Lines that hold the word "picture" should be located and copied.

[Begin]

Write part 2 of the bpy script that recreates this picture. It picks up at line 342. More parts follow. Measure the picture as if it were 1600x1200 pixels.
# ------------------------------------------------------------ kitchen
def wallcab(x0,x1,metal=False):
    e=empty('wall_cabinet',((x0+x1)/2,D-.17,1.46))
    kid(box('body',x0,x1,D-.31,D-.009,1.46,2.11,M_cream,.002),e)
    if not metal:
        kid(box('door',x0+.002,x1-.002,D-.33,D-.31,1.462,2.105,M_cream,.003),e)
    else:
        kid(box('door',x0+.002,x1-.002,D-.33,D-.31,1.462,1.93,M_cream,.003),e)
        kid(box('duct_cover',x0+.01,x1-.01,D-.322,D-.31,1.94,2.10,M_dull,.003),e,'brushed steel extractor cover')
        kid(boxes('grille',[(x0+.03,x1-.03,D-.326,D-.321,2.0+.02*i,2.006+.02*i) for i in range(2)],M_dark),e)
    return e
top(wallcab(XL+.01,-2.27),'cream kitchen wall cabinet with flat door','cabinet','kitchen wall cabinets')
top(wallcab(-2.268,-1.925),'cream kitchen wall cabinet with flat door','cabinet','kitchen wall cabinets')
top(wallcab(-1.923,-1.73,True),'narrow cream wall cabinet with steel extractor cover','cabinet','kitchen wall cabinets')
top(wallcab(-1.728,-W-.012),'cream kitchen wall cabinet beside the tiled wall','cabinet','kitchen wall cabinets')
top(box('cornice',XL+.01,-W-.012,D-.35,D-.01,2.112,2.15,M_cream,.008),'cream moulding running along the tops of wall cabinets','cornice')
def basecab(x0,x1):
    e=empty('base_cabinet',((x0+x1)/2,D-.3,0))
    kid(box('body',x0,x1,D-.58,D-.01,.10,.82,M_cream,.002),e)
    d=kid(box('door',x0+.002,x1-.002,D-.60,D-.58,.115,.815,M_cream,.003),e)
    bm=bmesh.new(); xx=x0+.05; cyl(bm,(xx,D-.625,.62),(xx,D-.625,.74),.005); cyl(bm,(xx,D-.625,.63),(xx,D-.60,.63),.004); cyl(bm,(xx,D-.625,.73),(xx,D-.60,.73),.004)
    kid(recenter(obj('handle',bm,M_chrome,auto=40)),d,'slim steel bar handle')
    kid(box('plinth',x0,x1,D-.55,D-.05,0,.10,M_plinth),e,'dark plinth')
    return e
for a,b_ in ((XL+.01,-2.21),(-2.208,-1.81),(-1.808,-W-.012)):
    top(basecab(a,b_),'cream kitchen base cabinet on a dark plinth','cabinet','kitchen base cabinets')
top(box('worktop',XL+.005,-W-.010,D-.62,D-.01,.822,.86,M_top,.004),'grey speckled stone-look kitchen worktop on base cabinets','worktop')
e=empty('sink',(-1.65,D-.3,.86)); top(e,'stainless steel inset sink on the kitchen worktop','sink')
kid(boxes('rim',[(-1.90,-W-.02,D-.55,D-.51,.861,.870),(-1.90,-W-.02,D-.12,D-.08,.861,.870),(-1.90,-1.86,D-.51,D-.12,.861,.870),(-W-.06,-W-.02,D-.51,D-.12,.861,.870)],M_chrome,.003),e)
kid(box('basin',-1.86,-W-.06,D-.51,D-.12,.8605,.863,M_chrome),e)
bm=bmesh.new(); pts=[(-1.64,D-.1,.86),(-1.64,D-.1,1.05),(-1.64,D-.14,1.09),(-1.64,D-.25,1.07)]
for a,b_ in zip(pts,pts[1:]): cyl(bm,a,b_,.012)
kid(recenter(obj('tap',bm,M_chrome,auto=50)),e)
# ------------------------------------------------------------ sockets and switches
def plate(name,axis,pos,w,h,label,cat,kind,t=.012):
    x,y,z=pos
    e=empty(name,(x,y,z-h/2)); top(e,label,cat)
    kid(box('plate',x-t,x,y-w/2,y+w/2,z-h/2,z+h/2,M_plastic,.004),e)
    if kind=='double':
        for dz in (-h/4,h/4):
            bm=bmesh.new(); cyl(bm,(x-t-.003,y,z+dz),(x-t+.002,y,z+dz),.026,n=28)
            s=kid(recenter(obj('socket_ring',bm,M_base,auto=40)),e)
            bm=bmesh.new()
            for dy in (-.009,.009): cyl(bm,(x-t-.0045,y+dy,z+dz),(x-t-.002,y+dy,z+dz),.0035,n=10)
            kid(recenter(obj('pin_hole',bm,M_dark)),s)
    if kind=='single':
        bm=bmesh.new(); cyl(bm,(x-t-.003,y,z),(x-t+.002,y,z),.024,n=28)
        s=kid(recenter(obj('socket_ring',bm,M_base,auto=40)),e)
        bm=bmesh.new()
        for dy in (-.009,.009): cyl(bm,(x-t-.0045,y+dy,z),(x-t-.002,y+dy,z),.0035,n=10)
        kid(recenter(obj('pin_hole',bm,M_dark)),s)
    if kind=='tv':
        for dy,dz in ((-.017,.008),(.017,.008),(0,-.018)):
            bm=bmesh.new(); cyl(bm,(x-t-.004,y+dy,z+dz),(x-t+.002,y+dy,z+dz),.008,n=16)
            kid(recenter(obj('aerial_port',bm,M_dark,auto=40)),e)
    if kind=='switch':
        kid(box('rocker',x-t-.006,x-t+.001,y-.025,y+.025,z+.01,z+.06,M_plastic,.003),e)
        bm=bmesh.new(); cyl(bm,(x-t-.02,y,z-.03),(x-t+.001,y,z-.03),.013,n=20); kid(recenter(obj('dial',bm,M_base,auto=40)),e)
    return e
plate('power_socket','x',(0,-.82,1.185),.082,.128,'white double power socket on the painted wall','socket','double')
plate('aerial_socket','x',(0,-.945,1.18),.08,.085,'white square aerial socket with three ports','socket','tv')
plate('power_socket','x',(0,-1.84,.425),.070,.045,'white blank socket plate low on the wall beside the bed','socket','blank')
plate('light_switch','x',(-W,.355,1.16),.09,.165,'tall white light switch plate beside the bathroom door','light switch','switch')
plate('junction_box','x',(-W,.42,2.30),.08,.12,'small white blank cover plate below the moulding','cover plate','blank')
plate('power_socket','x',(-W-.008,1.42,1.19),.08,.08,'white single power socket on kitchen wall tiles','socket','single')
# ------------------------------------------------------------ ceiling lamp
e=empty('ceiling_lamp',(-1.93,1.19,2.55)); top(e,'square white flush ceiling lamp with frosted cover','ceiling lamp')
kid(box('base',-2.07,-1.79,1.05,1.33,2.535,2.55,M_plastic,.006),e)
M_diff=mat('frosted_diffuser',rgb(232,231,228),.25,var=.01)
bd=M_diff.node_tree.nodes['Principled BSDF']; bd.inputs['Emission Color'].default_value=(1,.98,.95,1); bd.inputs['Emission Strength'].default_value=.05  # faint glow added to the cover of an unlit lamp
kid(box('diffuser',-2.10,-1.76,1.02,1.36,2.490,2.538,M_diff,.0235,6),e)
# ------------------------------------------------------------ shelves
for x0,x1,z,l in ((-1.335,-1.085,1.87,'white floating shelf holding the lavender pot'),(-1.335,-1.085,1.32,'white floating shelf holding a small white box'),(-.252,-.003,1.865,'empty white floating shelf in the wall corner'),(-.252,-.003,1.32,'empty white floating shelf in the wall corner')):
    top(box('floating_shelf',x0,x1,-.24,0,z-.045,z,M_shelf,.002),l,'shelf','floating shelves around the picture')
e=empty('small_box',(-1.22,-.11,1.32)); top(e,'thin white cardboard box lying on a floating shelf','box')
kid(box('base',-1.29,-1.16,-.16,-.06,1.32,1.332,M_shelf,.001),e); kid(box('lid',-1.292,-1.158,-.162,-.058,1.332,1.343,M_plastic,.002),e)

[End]

▸ Output for this task:
Write part 2 of the bpy script that recreates this picture. It picks up at line 342. More parts follow. Measure the picture as if it were 1600x1200 pixels.
    top(box('floating_shelf',x0,x1,-.24,0,z-.045,z,M_shelf,.002),l,'shelf','floating shelves around the picture')